Esta terrible profecía fue cumplida durante los eventos de la crucifixión de Cristo. Él no solo sufrió en cuerpo, sino que también su alma padeció. Fue desamparado por sus propios discípulos y rechazado de los judíos, su propia raza.
Ellos se burlaron de Él, le arrancaron brutalmente su barba y abofetearon su rostro. Escupieron su rostro, le desnudaron públicamente y le sentenciaron a morir de la muerte más vergonzosa pronunciada sobre los criminales más terribles de la época, la crucifixión. Los líderes religiosos de aquel tiempo le escarnecieron en voz alta y en público, mientras Él en silencio sufría con dolor.
¿Qué más podría haberse hecho para hacer Su agonía del alma peor? Sólo una cosa. Verse abandonado por Su Padre Celestial. No podría haber una herida mayor para el corazón humano. Con todo, tenía que sufrirla. Ese era el precio que tenía que pagar por nuestros pecados.
El corazón de Su Hijo no sólo fue quebrantado, sino que como Padre Celestial, el Suyo también lo fue. “Al que no conoció pecado, por nosotros lo hizo pecado, para que nosotros fuésemos hechos justicia de Dios en El”. (2 Corintios 5:21).
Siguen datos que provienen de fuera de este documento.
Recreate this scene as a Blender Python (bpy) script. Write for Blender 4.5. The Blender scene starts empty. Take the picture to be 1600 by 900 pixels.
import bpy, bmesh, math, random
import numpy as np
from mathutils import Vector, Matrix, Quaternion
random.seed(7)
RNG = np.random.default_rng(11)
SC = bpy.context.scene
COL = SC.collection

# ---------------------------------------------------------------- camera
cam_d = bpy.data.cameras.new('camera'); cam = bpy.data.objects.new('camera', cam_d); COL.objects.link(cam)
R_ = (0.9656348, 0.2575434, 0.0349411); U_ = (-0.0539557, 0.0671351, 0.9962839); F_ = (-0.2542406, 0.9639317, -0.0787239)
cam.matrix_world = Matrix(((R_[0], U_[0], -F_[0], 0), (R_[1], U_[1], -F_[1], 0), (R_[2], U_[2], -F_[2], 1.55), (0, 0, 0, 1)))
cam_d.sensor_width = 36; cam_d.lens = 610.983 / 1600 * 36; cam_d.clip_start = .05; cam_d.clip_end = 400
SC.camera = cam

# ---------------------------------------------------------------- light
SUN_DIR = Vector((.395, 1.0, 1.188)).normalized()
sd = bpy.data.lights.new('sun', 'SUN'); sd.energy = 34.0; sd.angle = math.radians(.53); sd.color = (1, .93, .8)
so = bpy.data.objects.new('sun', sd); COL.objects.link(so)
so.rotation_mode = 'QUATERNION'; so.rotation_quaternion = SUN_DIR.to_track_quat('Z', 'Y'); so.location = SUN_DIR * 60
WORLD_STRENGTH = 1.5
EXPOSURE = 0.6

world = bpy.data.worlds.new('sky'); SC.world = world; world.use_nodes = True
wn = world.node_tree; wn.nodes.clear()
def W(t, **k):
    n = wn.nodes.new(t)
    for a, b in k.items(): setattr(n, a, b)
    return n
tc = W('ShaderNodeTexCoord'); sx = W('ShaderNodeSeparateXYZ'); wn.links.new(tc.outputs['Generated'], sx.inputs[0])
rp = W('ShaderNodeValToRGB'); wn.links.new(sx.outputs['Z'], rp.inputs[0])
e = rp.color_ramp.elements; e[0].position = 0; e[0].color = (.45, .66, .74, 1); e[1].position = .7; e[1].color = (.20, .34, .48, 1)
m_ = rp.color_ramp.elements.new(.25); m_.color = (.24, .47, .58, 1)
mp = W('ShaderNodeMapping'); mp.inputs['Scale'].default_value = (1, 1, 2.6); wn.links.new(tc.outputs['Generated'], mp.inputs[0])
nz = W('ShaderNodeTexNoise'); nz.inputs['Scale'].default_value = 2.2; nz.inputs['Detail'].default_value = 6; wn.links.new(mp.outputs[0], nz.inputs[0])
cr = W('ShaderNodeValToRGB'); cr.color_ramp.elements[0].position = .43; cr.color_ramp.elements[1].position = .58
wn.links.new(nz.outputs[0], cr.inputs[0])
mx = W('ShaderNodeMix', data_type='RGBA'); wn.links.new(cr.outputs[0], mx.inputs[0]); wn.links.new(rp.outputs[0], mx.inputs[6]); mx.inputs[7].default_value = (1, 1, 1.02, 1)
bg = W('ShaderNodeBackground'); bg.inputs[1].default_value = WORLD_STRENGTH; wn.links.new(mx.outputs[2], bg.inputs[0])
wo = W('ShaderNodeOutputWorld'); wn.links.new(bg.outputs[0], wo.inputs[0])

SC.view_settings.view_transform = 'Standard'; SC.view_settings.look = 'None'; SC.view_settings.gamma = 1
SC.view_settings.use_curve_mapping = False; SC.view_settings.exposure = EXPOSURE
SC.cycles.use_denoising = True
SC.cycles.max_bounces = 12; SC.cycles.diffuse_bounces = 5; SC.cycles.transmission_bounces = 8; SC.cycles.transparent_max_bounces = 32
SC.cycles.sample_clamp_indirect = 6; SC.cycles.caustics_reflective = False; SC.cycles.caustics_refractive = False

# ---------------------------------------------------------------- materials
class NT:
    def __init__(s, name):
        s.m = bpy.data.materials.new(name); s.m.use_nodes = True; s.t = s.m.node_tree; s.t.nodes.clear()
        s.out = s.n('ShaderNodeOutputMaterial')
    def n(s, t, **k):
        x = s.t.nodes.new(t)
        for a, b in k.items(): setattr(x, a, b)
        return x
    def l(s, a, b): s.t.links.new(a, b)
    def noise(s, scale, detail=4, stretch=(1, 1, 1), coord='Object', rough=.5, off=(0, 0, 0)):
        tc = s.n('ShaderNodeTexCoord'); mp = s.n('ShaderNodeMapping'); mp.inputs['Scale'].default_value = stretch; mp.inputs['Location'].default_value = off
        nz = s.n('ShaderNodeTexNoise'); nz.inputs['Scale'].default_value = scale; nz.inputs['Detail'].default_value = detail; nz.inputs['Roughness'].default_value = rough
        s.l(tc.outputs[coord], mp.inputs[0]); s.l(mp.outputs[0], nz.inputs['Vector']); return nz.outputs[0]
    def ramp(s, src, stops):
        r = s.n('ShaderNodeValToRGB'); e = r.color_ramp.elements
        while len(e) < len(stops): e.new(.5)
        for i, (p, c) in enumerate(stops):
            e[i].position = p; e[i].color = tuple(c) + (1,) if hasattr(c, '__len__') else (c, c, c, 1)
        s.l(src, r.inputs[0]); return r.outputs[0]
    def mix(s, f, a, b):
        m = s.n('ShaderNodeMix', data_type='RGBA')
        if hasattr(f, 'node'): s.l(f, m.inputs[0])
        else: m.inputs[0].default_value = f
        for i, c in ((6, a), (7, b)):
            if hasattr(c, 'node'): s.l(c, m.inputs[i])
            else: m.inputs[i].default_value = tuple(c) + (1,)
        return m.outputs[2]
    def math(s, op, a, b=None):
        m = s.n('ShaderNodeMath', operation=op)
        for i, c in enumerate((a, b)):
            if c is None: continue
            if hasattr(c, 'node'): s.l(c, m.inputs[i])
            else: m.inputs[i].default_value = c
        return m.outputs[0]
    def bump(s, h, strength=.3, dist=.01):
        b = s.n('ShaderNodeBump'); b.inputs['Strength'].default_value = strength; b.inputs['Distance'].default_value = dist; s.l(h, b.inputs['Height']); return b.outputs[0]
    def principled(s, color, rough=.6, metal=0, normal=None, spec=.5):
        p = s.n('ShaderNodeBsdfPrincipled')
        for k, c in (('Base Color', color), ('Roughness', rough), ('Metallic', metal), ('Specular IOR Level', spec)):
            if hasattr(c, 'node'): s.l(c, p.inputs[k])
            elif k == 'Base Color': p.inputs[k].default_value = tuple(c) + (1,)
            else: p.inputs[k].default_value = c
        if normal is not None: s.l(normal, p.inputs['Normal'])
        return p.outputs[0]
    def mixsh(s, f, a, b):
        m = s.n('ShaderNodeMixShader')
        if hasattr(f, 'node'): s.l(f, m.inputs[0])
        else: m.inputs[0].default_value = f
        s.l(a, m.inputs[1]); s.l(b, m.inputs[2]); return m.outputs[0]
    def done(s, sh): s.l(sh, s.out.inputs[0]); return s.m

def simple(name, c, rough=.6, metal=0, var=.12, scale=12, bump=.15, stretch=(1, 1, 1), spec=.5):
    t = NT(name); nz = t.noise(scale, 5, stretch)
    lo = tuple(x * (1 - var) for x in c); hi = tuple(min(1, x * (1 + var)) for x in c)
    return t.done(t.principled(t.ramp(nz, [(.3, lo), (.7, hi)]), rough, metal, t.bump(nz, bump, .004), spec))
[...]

No alcanzamos a imaginar, cuán doloroso tuvo que haber sido aquel clamor surgido de los labios de Jesús, a medida que ascendía desde la tierra hasta el cielo: “Dios mío, Dios mío, ¿Por qué me has desamparado?”. (Marcos 15:34).
En realidad, cuando la lanza fue incrustada en el costado de Jesús, lo que salió fuera de su cuerpo fue más que solamente agua y sangre: “Por cuanto derramó su vida (alma) hasta la muerte...” (Isaías 53:12).